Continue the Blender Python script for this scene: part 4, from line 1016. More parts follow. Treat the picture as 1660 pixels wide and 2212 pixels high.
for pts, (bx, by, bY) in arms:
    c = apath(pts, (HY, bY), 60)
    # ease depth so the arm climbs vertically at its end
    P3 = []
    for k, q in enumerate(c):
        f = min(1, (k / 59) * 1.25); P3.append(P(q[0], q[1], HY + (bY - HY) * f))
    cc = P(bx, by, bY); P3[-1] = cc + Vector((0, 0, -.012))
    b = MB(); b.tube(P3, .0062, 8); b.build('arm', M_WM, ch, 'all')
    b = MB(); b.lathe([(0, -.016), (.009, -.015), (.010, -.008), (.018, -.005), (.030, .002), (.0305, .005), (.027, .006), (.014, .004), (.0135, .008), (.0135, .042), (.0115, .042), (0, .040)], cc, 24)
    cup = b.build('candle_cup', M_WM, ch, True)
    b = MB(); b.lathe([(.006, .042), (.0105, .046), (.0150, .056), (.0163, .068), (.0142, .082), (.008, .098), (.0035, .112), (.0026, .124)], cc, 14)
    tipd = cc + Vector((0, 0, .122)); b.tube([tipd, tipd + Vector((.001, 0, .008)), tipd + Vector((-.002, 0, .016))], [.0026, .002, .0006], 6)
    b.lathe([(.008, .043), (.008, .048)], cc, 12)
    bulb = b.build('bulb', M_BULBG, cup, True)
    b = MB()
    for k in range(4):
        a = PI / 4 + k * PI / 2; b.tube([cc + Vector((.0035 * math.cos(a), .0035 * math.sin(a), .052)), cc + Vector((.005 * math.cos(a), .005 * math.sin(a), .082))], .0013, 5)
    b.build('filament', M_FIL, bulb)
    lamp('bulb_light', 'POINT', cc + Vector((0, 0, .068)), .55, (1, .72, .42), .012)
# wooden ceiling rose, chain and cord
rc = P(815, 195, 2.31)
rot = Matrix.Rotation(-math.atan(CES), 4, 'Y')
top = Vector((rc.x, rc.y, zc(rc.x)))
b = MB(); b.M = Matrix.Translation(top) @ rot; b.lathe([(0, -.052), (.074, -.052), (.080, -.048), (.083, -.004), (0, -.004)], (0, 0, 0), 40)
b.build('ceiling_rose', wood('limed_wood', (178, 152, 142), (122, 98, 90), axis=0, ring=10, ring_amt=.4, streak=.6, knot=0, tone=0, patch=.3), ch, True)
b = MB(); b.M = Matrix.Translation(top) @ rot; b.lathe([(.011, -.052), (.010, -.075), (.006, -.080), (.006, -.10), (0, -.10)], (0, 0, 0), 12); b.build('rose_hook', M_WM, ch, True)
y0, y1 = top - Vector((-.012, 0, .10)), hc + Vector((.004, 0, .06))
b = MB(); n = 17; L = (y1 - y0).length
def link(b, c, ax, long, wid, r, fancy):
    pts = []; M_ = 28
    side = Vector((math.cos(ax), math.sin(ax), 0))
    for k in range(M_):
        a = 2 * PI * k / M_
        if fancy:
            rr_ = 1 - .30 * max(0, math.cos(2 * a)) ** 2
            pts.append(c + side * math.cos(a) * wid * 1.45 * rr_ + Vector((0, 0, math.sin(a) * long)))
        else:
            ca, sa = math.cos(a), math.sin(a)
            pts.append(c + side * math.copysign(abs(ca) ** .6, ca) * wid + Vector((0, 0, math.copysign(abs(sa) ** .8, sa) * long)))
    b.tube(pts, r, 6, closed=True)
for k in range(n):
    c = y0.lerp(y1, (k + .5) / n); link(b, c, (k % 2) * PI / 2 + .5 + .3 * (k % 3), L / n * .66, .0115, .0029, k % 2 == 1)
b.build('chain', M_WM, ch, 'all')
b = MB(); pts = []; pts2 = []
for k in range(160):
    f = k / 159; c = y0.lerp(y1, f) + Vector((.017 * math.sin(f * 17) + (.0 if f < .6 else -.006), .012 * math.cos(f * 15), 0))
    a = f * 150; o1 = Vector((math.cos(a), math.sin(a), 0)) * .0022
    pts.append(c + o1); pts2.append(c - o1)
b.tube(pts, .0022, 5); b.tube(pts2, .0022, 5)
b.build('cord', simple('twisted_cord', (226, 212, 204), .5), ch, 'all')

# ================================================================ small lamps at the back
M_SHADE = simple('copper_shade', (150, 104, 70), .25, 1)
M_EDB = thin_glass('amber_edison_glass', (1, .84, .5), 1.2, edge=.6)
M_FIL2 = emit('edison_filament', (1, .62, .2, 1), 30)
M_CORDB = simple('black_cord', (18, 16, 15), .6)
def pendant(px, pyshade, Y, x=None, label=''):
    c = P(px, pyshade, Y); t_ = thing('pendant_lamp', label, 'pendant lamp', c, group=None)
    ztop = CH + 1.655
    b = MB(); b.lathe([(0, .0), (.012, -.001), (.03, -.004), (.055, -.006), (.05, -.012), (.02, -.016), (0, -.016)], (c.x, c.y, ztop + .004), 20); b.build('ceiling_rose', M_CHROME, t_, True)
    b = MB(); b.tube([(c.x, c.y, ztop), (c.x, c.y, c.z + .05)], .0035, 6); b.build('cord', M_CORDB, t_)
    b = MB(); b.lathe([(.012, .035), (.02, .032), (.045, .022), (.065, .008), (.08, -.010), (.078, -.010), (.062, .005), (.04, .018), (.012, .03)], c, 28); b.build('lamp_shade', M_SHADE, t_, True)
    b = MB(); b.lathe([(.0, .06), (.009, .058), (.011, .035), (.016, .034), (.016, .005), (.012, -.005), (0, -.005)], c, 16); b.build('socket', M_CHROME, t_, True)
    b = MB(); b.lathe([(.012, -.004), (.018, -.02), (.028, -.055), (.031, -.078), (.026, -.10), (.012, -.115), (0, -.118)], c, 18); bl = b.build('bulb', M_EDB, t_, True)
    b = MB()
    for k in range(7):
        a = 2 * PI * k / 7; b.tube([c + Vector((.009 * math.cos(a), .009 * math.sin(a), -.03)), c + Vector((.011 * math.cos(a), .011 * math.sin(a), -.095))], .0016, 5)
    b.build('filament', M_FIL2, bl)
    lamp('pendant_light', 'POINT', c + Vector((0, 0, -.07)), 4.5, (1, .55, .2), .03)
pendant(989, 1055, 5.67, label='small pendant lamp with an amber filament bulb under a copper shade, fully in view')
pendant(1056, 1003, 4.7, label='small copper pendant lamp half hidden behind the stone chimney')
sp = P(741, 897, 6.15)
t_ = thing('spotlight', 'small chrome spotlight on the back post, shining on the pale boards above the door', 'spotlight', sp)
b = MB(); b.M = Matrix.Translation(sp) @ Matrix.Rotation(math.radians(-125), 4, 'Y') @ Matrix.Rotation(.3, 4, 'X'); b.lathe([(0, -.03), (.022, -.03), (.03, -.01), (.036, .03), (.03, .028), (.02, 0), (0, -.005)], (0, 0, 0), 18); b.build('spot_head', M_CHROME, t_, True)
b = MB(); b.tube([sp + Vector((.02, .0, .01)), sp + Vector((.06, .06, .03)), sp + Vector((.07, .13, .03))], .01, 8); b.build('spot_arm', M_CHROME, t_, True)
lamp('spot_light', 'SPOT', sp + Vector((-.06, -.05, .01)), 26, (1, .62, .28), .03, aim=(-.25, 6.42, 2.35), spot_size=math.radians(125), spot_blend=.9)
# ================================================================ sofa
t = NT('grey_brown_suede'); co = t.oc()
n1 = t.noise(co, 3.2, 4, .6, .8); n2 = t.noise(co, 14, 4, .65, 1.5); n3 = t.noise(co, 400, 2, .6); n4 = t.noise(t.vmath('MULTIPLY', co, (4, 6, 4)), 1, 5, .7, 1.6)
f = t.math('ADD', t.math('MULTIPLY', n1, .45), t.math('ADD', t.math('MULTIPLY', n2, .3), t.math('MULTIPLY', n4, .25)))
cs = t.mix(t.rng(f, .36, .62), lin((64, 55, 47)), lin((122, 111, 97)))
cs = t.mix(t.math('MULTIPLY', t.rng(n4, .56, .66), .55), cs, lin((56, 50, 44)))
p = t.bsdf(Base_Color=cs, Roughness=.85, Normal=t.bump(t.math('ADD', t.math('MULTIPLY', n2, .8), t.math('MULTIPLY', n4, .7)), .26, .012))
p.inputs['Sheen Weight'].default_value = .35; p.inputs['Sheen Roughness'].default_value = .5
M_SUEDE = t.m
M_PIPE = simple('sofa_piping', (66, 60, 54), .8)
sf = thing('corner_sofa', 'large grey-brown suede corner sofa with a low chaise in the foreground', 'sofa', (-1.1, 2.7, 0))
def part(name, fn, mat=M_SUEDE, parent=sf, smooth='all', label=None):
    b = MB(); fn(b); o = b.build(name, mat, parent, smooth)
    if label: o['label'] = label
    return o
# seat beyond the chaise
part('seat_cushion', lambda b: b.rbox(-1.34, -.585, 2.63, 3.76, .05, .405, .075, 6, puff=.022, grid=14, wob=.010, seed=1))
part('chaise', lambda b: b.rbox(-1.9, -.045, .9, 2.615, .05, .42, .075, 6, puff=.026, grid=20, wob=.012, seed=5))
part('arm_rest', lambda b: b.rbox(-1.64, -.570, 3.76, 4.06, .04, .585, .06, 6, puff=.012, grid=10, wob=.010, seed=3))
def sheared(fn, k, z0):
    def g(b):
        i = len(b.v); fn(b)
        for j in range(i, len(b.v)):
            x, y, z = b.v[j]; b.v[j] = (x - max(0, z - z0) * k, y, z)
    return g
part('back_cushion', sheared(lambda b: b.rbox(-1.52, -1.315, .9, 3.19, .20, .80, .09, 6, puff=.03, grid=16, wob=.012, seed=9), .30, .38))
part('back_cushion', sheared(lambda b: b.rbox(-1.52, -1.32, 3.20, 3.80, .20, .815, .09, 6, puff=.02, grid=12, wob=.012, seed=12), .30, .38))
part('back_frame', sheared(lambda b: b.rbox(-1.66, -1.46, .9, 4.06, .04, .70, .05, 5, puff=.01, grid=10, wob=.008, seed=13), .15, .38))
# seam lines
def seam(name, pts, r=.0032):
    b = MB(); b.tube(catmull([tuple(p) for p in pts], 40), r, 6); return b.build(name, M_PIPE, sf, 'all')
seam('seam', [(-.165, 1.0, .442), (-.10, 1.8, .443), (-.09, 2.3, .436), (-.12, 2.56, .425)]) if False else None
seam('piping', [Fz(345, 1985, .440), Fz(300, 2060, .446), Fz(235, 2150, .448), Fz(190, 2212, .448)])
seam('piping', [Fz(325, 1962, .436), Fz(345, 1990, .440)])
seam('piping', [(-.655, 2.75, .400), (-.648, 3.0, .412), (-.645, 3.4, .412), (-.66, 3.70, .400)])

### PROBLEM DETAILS
State how many lines of the listing include the word "part". Reply with the number alone.

### RESPONSE TO THE EXERCISE
8